— Task description —
Check each line of the material below for "with", then copy the ones that contain it.

— Provided material —

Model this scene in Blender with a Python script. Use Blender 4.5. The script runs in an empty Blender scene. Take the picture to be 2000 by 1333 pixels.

...

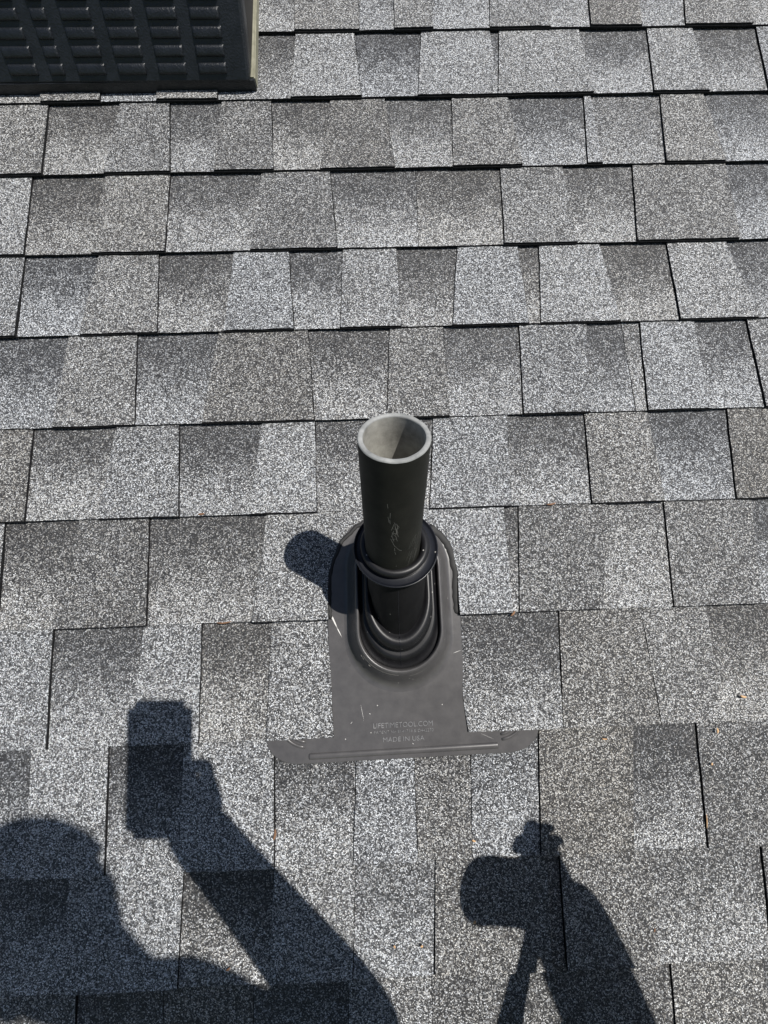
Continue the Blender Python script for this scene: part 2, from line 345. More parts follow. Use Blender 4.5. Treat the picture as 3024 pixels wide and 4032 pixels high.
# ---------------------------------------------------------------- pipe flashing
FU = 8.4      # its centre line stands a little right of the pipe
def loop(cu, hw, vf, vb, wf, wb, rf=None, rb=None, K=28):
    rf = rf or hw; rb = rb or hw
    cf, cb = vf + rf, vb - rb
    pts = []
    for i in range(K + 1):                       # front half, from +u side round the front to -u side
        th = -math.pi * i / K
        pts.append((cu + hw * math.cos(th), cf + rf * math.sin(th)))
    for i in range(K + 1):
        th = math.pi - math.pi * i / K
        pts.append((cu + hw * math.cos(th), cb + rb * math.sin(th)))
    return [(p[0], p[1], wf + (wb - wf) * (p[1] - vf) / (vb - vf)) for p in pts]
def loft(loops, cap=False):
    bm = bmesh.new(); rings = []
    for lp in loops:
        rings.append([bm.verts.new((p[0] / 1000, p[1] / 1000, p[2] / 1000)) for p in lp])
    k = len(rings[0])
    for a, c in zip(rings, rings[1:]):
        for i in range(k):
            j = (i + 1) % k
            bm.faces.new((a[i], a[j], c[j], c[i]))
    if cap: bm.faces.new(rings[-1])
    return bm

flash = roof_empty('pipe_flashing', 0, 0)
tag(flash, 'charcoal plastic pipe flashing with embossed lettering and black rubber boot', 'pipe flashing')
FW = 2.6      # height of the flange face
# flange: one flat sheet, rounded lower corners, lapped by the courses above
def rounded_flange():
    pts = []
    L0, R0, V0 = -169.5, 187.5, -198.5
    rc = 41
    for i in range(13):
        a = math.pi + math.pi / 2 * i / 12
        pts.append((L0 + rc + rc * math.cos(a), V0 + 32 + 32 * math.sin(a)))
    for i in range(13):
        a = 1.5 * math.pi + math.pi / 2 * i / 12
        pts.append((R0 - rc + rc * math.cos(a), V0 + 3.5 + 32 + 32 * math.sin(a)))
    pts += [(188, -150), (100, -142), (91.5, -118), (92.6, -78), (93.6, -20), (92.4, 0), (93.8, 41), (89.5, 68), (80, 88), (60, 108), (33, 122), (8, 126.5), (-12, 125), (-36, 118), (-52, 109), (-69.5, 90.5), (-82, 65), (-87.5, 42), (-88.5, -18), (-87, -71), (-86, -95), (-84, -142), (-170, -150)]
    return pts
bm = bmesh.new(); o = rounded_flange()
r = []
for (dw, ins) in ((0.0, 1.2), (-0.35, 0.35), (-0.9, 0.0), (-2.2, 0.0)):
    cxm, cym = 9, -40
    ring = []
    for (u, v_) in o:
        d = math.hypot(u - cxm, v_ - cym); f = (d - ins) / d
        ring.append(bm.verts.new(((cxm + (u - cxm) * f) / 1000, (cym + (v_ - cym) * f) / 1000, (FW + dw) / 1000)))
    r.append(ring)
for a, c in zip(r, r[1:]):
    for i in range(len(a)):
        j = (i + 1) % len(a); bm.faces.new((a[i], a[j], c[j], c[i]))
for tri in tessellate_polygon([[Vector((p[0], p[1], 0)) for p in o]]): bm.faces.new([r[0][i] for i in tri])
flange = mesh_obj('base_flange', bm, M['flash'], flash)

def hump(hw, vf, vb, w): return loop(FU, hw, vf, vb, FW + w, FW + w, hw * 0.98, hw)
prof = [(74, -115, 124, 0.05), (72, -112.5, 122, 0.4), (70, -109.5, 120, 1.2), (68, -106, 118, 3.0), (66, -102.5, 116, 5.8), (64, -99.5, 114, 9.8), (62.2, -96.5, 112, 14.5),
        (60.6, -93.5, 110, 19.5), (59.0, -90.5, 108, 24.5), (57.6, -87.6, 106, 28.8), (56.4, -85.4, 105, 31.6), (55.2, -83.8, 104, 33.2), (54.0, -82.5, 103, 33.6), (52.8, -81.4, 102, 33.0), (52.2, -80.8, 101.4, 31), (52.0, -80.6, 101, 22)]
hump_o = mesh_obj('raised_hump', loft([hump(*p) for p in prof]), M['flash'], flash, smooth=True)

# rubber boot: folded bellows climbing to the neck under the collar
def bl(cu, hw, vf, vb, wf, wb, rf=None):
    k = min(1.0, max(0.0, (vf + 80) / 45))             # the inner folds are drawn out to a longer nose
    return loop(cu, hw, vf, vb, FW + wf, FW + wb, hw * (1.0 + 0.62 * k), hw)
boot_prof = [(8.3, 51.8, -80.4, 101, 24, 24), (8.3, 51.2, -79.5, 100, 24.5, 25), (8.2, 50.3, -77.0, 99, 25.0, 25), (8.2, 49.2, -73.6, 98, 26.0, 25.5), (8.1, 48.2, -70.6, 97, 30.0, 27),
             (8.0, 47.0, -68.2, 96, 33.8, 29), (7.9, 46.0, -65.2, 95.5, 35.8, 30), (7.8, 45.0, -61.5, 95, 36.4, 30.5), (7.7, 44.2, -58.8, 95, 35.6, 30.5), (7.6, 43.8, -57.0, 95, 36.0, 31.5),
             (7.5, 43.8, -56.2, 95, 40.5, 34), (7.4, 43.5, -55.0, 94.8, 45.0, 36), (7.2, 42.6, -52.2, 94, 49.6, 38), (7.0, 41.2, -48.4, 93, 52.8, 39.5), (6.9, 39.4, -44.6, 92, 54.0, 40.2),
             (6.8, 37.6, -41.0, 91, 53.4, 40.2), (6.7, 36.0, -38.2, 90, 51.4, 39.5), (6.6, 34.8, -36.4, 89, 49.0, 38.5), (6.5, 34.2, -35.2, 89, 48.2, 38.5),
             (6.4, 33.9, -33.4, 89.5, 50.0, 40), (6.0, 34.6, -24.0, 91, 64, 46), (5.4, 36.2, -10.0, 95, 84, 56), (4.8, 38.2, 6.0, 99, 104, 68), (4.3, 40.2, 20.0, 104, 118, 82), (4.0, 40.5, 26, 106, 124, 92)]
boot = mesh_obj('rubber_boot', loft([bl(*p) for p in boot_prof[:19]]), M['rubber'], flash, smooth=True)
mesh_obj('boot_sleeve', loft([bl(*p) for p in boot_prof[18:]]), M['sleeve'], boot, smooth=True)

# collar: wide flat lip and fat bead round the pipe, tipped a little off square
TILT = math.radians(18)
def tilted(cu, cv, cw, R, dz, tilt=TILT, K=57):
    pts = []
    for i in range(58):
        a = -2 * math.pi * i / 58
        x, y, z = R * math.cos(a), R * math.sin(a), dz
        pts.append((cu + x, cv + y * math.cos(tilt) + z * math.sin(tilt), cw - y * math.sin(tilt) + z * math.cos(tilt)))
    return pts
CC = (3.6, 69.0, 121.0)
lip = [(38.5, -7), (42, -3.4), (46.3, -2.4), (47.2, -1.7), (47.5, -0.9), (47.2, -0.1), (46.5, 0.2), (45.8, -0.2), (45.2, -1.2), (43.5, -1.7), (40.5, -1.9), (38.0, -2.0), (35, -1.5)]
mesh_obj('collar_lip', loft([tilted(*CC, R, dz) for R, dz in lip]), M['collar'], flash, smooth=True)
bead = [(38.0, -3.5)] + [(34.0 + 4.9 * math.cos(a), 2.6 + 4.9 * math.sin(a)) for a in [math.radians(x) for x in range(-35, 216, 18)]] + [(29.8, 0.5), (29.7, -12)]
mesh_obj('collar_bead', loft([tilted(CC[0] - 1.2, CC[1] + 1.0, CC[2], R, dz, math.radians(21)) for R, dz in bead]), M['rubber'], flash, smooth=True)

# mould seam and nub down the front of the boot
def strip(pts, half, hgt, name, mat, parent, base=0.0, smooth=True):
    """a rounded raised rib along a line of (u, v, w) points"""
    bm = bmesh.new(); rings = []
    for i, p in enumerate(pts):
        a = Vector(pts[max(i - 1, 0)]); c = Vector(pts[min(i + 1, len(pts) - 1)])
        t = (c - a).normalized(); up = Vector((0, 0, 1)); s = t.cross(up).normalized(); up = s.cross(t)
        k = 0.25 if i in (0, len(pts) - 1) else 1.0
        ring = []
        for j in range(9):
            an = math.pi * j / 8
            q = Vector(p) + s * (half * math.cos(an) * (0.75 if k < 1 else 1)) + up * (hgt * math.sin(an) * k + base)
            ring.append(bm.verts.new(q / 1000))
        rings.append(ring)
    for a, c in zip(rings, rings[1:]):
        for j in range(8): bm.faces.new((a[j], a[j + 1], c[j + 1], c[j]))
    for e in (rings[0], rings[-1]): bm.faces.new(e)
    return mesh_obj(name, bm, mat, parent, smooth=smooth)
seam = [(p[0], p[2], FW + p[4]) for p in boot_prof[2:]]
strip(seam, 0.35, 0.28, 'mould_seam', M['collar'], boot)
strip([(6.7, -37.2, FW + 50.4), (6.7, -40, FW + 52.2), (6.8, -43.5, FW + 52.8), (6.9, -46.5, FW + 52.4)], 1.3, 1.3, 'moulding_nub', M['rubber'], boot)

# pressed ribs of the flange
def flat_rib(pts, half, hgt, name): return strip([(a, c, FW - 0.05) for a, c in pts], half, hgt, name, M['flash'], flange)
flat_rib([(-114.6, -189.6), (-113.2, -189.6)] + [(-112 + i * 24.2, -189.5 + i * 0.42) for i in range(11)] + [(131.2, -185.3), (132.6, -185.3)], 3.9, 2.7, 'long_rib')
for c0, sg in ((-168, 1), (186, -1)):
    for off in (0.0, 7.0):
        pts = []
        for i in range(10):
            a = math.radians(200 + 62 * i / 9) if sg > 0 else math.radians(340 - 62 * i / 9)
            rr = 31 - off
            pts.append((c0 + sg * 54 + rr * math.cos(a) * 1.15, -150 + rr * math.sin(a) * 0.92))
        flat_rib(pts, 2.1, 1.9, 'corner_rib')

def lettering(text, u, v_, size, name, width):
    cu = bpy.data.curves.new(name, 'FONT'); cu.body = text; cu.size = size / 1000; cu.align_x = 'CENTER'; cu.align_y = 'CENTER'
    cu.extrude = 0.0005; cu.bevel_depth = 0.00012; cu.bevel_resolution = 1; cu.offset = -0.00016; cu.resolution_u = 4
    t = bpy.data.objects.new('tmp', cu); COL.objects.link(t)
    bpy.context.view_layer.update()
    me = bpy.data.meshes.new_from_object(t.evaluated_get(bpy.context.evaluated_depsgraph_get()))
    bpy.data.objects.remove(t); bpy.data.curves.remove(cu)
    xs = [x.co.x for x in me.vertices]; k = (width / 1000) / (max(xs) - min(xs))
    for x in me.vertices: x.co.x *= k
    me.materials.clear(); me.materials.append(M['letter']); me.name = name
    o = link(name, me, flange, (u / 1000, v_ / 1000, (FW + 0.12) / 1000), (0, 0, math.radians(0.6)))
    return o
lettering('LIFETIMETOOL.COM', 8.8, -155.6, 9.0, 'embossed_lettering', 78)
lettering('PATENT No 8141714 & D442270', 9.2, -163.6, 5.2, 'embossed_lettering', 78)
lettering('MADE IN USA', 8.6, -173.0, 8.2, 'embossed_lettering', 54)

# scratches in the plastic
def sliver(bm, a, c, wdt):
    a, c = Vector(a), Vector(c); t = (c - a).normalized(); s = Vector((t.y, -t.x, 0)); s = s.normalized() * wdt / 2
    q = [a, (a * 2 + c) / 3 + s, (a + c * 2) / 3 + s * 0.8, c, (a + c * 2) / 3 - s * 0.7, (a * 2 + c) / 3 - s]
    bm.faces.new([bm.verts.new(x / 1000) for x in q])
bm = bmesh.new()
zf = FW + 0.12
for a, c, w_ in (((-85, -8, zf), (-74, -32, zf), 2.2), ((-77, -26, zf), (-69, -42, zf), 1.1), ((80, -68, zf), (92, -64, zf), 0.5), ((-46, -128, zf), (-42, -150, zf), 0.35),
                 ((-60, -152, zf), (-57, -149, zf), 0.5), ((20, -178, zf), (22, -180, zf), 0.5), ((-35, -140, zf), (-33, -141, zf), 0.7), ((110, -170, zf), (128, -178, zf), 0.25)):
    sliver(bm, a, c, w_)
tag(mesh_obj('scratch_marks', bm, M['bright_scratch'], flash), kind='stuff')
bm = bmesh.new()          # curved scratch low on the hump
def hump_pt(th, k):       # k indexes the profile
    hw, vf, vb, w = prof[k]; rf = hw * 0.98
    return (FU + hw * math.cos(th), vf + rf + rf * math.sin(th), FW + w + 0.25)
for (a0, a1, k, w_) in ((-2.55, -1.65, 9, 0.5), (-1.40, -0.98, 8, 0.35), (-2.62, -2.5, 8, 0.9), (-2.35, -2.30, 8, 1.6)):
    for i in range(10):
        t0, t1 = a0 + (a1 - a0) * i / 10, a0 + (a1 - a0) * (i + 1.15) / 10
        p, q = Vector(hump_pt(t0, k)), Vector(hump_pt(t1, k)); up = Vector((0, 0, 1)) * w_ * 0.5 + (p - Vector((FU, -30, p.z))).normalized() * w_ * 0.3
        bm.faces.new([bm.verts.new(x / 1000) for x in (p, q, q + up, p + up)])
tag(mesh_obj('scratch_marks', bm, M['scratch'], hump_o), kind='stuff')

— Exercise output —
Model this scene in Blender with a Python script. Use Blender 4.5. The script runs in an empty Blender scene. Take the picture to be 2000 by 1333 pixels.
tag(flash, 'charcoal plastic pipe flashing with embossed lettering and black rubber boot', 'pipe flashing')